Figure 1: Factors that influence in the individual, social and material contexts ('The ISM Model')


This includes the factors held by the individual that affect the choices and the behaviours he or she undertakes. These include an individual's values, attitudes and skills, as well as the calculations he/she makes before acting, including personal evaluations of costs and benefits.


This includes the factors that exist beyond the individual in the social realm, yet shape his or her behaviours. These influences include understandings that are shared amongst groups, such as social norms and the meanings attached to particular activities, as well as people's networks and relationships, and the institutions that influence how groups of individuals behave.


This includes the factors that are 'out there' in the environment and wider world, which both constrain and shape behaviour. These influences include existing 'hard' infrastructures, technologies and regulations, as well as other 'softer' influences such as time and the schedules of everyday life.

The two case studies below - on Scotland's approach to tackling alcohol misuse, and on kerbside recycling - illustrate the relevance and applicability of the ISM model.
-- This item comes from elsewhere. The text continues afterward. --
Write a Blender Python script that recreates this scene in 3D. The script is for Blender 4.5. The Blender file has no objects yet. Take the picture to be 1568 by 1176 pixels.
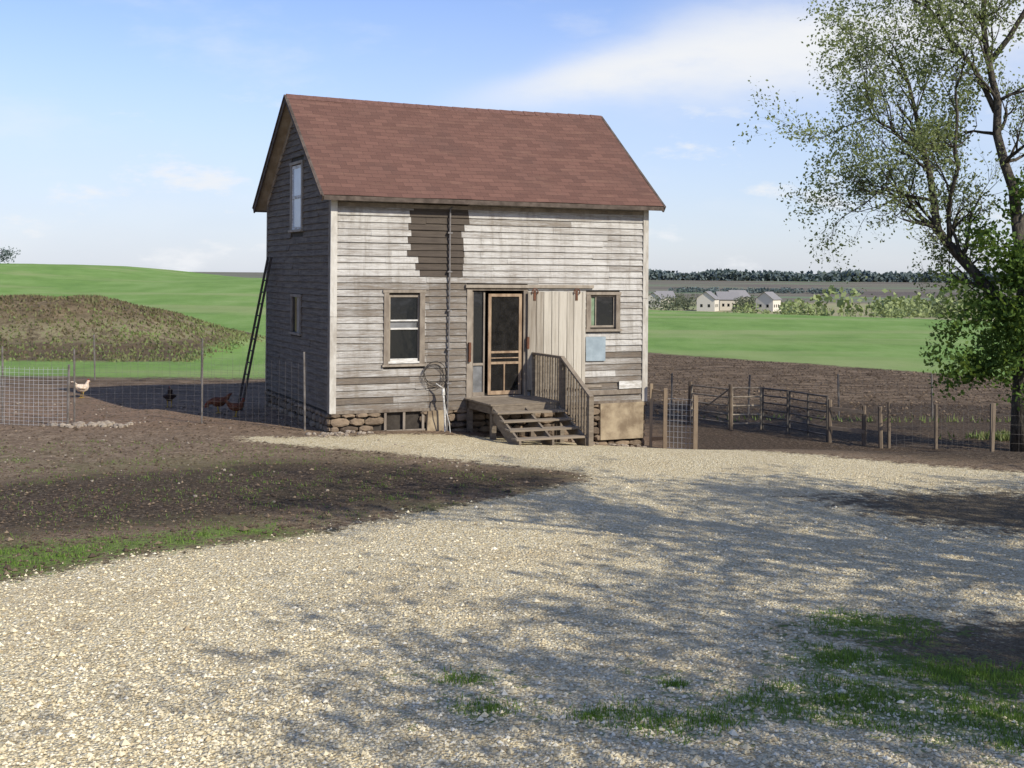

The examples also illustrate how interaction between interventions across the three contexts is important in developing a coherent approach to influencing behaviours and achieving social change.


This framework sets out a strategic approach to tackling alcohol misuse in Scotland, highlighting over 40 measures aimed at preventing and reducing alcohol related harm. The strategy draws heavily on the international evidence base and behavioural science to identify those measures which offer the greatest chance of success.

The strategy therefore includes a range of interventions:

Individual: Prevention and treatment initiatives ( e.g. targeting alcohol 'brief interventions' at those who are drinking above sensible limits) aiming to change habits.

Social: Measures aimed at changing attitudes and cultural norms around drinking in Scotland, e.g. campaigns aimed at influencing women's alcohol consumption, and advice for parents to support them to talk to young people about the effects of alcohol and to reflect on their own consumption. These policies are being delivered via a comprehensive strategy aimed at the whole population with particular targeting for high-risk groups.

Material: Regulatory measures such as alcohol licensing reforms and price based interventions ( e.g. banning quantity discounts, minimum unit pricing and restricting alcohol promotions in off-sale premises).

Whilst the strategy is based on the best available national and international evidence, a peer reviewed monitoring and evaluation framework was developed alongside the strategy. The evaluation, due to report in 2015, will assess the extent to which desired outcomes have been achieved, including the extent to which the different measures highlighted above have contributed to the success of the strategy.


Across the last 10 to 15 years, kerbside household recycling has become an 'everyday' behaviour for many people across the country. How did this society wide behaviour change happen? ISM would point to multiple actions by diverse actors covering a range of factors across the Individual, Social and Material contexts.

Individual: A lot of messaging was provided about the importance and benefits of recycling and 'doing your bit', working on people's attitudes and emotions. Recycling was made easier by introducing a wide range of collections infrastructure, including kerbside collections, and providing clear and simple 'how to' information, thereby highlighting the ease and lowering the 'costs' of participating.

Social: Kerbside collection boxes sent out strong visual signals about who was (and wasn't) recycling, thus working on the power of social norms. Recycling was also promoted within people's workplaces, schools and colleges - some people take home their new behaviours from there. Consistent branding (Waste Aware Scotland/Recycle for Scotland) was also used to create a sense of collective national action.

Material: The introduction of EU directives on waste management, and associated regulation in the UK ( e.g. landfill tax), incentivised local authorities to provide collections infrastructure for household recycling. More recently, changes in the scheduling of recycling kerbside collections relative to other household rubbish ( e.g. weekly for recycling, fortnightly for residual waste) have further incentivised people to take practical action to manage the different wastes and sent out further signals to householders about the need to recycle.